▶ [DATASET CONTENT]
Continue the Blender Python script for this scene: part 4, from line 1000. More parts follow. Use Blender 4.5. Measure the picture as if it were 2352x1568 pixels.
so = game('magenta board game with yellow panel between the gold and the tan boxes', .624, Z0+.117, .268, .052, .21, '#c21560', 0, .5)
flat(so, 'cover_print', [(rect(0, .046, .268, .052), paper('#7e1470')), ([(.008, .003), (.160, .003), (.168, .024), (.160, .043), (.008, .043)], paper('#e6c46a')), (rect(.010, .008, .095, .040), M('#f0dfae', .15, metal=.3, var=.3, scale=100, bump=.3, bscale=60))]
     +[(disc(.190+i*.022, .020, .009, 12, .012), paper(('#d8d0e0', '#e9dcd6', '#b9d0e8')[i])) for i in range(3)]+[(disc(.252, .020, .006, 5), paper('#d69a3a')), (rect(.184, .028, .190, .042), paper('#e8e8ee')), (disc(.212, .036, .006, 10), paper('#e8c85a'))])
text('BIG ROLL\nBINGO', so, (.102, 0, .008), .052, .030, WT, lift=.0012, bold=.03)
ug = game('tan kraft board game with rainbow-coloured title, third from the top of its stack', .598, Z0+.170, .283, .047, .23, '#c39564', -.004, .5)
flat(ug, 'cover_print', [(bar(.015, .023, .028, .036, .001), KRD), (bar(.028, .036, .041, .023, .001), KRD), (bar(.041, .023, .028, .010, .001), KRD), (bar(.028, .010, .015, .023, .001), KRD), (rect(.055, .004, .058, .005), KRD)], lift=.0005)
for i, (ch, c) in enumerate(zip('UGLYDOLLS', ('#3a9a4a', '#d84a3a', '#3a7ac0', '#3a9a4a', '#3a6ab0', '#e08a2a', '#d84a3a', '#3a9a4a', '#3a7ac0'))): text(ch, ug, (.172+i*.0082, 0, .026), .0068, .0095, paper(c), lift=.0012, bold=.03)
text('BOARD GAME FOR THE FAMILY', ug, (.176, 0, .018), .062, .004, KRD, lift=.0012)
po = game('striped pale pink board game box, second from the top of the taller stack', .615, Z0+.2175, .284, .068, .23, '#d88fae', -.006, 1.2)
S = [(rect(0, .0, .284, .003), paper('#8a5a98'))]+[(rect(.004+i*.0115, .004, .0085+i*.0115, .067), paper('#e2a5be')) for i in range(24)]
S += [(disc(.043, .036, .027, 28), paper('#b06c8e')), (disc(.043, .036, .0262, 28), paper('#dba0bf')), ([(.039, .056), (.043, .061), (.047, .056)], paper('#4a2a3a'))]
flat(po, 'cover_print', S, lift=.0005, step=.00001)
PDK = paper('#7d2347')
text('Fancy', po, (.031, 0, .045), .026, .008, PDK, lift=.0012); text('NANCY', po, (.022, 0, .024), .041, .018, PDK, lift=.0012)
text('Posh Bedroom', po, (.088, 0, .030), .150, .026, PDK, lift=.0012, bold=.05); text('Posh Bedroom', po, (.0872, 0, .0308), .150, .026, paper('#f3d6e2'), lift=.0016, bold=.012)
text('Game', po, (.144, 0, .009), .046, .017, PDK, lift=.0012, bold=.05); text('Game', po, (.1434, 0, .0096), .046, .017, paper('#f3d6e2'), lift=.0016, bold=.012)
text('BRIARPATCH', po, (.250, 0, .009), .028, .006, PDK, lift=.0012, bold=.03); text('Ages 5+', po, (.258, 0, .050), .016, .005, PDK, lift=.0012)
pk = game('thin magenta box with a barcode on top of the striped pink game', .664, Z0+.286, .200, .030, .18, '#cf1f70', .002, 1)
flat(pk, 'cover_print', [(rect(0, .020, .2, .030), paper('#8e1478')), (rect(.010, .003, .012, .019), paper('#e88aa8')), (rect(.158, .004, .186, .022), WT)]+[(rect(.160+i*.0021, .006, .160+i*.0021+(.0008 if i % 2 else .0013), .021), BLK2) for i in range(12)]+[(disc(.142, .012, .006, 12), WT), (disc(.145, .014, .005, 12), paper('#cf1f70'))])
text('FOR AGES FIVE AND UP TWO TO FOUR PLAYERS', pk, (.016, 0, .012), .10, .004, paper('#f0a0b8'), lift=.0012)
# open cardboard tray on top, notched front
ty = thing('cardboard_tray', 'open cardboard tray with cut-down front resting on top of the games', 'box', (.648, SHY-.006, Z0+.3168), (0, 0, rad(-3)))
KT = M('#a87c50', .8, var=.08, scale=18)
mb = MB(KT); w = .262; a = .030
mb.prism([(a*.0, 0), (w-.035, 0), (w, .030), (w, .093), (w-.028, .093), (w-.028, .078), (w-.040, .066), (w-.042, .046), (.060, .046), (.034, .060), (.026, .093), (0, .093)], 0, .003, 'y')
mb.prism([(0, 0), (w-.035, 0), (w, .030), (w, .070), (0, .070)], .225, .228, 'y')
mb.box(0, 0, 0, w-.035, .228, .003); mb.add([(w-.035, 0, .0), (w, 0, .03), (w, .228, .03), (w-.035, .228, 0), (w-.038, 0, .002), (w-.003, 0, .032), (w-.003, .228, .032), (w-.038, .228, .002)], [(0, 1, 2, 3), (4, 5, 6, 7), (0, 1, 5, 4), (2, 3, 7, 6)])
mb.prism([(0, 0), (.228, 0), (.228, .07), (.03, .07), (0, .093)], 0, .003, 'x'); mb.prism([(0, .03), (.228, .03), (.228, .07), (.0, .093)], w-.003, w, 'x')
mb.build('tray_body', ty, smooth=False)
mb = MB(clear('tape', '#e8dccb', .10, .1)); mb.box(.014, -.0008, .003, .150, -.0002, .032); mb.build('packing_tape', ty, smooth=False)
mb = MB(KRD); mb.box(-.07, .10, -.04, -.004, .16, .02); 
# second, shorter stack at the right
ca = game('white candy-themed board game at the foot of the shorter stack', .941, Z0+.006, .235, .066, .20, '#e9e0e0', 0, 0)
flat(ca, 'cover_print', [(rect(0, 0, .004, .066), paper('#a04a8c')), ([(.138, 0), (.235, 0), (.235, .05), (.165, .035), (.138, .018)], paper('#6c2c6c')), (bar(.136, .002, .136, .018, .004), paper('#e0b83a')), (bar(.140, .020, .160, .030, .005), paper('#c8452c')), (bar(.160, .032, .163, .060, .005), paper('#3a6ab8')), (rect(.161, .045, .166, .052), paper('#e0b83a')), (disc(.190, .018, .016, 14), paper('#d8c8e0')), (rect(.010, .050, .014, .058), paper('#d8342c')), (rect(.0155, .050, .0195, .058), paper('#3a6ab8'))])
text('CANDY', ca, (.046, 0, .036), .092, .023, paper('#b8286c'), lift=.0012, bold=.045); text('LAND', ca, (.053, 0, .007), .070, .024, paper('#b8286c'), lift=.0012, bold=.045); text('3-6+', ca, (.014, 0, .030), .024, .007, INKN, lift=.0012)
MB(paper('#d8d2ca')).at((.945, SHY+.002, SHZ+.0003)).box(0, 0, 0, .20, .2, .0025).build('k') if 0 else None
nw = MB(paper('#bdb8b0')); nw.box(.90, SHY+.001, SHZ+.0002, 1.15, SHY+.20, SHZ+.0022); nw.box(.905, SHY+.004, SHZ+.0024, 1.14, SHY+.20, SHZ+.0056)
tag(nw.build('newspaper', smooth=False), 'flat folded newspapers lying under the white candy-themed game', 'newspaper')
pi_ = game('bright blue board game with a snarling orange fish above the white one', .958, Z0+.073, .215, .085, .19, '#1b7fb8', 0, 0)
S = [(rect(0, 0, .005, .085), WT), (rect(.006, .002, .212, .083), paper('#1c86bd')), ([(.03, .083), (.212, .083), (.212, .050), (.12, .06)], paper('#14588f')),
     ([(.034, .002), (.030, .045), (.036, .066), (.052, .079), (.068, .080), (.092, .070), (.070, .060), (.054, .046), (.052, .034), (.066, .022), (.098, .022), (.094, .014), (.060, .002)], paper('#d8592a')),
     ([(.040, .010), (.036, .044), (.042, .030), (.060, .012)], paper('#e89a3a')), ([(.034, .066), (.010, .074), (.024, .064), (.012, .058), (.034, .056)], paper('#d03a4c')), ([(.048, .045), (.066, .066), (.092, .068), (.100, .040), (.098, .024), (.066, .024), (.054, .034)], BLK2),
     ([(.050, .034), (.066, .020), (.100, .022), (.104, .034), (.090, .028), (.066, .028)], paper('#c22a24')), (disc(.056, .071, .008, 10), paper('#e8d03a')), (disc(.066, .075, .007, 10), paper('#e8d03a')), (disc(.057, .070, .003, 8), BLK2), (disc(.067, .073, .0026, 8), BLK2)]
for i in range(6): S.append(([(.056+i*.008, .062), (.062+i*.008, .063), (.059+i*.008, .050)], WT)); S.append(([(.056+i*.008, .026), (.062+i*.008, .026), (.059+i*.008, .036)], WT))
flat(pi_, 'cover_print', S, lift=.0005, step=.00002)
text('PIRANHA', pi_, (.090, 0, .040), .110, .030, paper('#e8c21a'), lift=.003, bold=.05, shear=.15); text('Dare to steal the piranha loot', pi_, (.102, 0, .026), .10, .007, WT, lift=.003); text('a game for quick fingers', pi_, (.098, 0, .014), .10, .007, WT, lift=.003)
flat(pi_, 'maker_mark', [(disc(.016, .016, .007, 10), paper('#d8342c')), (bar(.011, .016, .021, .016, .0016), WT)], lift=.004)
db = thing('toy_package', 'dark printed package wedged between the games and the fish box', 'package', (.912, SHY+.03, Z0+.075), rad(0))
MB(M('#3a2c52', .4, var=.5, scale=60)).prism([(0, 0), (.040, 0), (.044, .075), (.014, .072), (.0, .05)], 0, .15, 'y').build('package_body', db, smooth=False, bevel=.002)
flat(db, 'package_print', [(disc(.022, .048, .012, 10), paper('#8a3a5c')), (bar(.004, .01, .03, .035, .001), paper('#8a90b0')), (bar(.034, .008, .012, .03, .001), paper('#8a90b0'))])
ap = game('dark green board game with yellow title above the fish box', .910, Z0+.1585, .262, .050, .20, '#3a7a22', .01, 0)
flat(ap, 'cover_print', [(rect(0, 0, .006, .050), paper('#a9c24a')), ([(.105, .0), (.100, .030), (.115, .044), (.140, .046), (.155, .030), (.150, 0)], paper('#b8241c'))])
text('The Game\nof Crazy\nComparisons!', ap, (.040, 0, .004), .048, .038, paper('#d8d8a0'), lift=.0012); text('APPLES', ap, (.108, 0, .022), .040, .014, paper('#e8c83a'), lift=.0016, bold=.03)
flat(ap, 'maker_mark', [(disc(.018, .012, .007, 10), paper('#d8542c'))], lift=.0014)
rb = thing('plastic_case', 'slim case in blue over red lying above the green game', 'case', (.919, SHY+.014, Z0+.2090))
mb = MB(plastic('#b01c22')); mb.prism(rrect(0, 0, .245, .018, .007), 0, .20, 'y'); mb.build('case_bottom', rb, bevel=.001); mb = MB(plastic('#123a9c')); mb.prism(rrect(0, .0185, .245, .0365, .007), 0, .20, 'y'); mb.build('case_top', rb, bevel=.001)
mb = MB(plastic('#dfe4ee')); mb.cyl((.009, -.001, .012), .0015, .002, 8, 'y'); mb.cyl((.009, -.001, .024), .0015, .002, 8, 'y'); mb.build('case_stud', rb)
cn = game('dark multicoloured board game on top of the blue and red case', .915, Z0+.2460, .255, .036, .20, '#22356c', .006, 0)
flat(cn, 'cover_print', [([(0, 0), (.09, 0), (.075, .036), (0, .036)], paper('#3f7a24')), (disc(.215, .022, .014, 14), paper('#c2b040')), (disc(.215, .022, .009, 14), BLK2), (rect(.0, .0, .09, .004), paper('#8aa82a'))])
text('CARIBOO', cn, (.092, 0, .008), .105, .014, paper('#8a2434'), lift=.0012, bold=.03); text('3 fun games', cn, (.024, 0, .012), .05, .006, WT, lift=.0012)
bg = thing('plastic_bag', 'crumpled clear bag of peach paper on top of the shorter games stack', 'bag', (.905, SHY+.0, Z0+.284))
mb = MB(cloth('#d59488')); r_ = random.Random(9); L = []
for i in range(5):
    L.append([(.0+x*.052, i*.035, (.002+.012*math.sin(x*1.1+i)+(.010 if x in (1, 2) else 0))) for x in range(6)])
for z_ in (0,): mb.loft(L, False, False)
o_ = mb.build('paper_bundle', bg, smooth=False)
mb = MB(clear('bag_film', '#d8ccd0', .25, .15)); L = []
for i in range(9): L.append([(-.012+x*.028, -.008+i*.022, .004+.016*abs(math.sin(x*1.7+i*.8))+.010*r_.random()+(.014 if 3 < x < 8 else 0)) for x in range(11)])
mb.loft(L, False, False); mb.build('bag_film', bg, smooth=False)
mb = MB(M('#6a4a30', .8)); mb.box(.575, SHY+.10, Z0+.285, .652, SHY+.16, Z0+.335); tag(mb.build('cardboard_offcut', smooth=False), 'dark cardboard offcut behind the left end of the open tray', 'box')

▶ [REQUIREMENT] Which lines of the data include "from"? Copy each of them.

▶ [TASK OUTPUT]
Continue the Blender Python script for this scene: part 4, from line 1000. More parts follow. Use Blender 4.5. Measure the picture as if it were 2352x1568 pixels.
ug = game('tan kraft board game with rainbow-coloured title, third from the top of its stack', .598, Z0+.170, .283, .047, .23, '#c39564', -.004, .5)
po = game('striped pale pink board game box, second from the top of the taller stack', .615, Z0+.2175, .284, .068, .23, '#d88fae', -.006, 1.2)